Foi assim que soube que te tinhas mudado. Não te telefonei a perguntar porquê, nem para onde, porque ainda antes de partires, disseste-me que tinhas voltado. E há vazios que pressupõem a inexistência de perguntas.
De todas as vezes que por lá passei, olhando de forma mais ou menos discreta, mais ou menos convicta, de todas as vezes, encontrei a janela fechada e a persiana corrida, com apenas um palmo, o mesmo palmo, de janela descoberta até ao parapeito. E de todas essas vezes, atravessei a rua, devagar, e através da noite espreitei pela persiana quase fechada. Uma noite mais negra que a da rua vivia-se no interior da casa.
Foi tudo o que fiz e culpo-me por isso. Apenas por isso.

Há momentos perpétuos e instantes mágicos. Ou porque assim nasceram ou porque assim as pessoas o viveram. Há palavras quase perfeitas, que preenchem os dias de forma perfeita. Porque o dito não pode ser dado como não dito, quando é dito de forma quase perfeita, apenas porque perfeito nada o é.
E há pinturas resplandecentes que atraiçoam o olhar e o acusam de cegueira e de falta de autoria...

11 setembro, 2008

Pedaços

Antes que deixe de fazer sentido: também. Antes que se consuma, ou se reduza a pó, ou antes que o pó se derreta em formas esquivas e descuidadas. Antes que se arraste cambaleante para a inutilidade. Não: é porque já fez parte: já foi sinónimo, já foi definição. Mas hoje já não tem chão. Talvez não sejam boas razões…
Então, porque hoje é o dia de hoje. Está melhor?

09 setembro, 2008

Nove.

Ela sabia que esse dia lhe pertencia. O terror desmesurado que trazia consigo desde aquele dia, logo se emancipou, selando-lhe os sentidos. O instinto incontestável de sobrevivência percorria-lhe o corpo, imóvel, zelando para que os seus pés se enterrassem na areia inquietantemente fria que abraçava o louco mar à sua frente. A sua paixão pelo mar era incoerentemente profunda. Mas o medo perante a imensidão onde não se conhecem tréguas, a deslocavam para casulos claustrofóbicos onde a única saída é a cega profundidade. Mas a única carreira ainda de partida era aquela. Em frente.

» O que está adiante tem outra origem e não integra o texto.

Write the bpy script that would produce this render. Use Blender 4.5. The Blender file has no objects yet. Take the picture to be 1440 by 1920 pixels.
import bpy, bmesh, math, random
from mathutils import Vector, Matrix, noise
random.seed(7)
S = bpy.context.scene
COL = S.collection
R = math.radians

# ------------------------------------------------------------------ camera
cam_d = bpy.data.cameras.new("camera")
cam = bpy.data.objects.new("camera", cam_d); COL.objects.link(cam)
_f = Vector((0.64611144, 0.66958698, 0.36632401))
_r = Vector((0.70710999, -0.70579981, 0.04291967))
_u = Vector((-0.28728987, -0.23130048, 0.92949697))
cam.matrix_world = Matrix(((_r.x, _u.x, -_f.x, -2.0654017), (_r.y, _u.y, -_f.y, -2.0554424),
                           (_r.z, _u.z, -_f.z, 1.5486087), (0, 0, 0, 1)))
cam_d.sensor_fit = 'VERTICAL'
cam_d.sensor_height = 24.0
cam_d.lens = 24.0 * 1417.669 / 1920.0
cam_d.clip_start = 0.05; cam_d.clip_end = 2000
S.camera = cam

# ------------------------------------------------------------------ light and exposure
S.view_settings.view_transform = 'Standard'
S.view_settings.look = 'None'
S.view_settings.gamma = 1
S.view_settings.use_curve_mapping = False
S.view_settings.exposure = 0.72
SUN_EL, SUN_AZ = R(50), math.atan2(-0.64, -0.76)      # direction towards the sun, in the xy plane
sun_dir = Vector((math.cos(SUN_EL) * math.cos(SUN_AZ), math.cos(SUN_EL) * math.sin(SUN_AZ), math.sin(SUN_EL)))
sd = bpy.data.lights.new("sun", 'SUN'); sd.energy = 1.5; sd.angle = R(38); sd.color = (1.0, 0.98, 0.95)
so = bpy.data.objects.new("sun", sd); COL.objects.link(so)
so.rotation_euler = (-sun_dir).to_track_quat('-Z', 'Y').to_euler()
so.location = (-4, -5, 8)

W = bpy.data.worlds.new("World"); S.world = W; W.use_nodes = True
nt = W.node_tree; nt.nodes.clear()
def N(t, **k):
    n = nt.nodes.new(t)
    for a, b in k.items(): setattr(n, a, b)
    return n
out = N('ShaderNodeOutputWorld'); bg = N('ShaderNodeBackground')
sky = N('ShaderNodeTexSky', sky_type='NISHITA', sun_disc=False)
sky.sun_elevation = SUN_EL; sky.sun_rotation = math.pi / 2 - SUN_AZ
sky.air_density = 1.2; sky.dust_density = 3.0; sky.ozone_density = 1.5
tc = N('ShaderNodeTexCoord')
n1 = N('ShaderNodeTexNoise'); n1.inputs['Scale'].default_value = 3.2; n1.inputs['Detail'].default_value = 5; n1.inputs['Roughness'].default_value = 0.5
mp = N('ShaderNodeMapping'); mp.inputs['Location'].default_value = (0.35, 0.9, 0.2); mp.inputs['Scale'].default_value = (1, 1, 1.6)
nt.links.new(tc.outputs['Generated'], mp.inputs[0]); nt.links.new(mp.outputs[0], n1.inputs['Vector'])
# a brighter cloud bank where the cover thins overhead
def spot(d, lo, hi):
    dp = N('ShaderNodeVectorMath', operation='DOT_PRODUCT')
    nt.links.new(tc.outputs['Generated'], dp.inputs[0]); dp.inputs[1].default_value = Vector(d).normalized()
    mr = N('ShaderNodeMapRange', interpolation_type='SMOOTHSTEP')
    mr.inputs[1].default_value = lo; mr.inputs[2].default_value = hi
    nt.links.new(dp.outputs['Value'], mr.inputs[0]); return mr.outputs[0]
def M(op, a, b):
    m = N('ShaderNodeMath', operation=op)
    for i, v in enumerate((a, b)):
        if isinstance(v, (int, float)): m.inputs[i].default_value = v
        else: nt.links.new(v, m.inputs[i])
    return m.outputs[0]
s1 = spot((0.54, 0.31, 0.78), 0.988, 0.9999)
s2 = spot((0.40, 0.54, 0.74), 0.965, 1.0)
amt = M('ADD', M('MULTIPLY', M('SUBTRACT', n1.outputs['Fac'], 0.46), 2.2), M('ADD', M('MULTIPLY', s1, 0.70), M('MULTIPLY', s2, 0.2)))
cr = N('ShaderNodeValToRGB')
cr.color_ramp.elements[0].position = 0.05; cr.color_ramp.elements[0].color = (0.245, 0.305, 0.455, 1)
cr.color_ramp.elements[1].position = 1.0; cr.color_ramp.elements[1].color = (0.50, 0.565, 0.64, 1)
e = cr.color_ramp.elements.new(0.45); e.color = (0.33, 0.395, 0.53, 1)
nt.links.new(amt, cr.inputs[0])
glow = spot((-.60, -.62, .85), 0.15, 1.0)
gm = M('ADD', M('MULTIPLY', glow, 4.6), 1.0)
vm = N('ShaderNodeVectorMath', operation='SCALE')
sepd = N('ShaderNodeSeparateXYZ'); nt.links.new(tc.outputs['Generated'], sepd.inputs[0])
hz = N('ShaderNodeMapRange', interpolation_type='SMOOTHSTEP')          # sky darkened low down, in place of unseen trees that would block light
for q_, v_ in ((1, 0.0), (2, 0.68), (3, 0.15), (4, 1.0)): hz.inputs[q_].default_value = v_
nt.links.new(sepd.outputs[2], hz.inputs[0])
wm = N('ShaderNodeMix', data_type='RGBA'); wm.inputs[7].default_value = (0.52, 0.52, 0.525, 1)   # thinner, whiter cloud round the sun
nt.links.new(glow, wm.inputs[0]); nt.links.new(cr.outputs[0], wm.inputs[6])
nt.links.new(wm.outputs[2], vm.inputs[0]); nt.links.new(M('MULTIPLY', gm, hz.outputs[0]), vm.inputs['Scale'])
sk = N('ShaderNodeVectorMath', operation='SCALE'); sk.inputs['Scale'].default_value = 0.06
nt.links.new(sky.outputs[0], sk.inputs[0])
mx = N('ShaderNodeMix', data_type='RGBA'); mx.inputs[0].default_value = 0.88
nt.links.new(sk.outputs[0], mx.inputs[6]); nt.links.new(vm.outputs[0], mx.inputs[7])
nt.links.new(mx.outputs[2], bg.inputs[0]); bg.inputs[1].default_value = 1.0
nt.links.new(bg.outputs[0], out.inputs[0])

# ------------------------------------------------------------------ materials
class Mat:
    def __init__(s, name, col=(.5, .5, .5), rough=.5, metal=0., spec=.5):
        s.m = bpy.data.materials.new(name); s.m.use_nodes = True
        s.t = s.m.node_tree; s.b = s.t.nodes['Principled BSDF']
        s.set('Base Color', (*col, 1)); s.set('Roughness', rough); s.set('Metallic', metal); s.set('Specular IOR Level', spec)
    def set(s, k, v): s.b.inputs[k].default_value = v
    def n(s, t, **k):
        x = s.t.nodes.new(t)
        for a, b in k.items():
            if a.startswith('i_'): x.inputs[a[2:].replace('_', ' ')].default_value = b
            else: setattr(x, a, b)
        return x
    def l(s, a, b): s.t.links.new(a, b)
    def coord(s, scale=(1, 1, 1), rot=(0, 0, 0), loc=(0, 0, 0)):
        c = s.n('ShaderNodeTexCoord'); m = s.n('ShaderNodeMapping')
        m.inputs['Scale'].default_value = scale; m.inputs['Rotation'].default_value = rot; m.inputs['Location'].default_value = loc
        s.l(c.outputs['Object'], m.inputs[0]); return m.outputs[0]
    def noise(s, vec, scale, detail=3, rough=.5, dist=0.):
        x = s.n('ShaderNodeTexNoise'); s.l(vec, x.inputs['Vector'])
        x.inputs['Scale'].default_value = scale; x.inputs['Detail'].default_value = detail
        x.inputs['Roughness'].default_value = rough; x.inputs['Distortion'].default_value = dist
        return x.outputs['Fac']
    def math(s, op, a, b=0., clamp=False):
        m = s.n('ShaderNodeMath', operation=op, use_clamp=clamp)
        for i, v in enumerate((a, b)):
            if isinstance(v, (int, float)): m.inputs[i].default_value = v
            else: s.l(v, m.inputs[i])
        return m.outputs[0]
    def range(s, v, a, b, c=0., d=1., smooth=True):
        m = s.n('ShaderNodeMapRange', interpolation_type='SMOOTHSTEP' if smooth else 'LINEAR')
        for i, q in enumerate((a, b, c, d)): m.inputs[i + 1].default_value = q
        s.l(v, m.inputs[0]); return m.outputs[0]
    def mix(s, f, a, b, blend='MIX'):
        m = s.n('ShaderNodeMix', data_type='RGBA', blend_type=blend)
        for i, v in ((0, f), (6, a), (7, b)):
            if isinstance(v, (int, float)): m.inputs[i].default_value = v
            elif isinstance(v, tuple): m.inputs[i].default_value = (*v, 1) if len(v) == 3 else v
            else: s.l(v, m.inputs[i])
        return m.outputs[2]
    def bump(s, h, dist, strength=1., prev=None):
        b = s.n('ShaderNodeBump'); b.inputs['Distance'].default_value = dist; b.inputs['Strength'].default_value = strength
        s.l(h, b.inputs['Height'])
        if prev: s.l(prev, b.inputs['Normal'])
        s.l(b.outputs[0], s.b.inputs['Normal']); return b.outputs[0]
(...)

A espuma salgada fervilhava sobre a pele anestesiada, como um sangramento efusivo e descontrolado em contramão. O peito gelava, numa contagem decrescente de vida e crescente de liberdade. Não olhou para trás, porque esse caminho já o sabia de cor. Era em frente que queria ir. Era para baixo que o vazio sob os seus pés a levava. Foi quando a maré a trouxe: perfumada, decorada pelo luar: longe. Como um sopro asfixiante, sentiu-se elevada pelo colo da onda e envolvida no seu cobertor maternal: que em seus braços de frescura aconchegou-a, e perdeu-a para a escuridão. Para o nada. E é nessa altura que, à velocidade da luz, como um efémero arrepio, se sente vestida por um leve e incontornável arrependimento. Um som de pânico lhe percorre as entranhas. Sente os ouvidos esmagados pelo silêncio mergulhado. Os olhos suplicando por luz, fecham-se, contrariados pela evidência. O pensamento não existe: alivio. Pânico. Apenas porque tem de ser assim, movimenta os braços e as pernas em gestos largos e pouco decididos. Rendeu-se, mas não desistiu. Por fim desistiu, mas não perdeu a esperança. Sabe por que não a perdeu, mas não sabe por que a tem. Deixa-se levar pelo peso descoordenado do próprio corpo até à escuridão. Os pulmões gritando por vida pareciam querer rebentar dentro de si mesmos. Um ardor cortante a percorre por dentro. Vozes imperceptíveis sem remetente eclodem de todos os lados. Imagens mais que nítidas lamentam as escolhas. Rostos sãos e tristes relembram o que não volta. A dor de todas as horas que não renuncia…
Noite. Nove. Estrelas. Liberdade.


(Posteriormente publicado em
Fábrica de Letras, desafio de Agosto "Uma longa viagem".)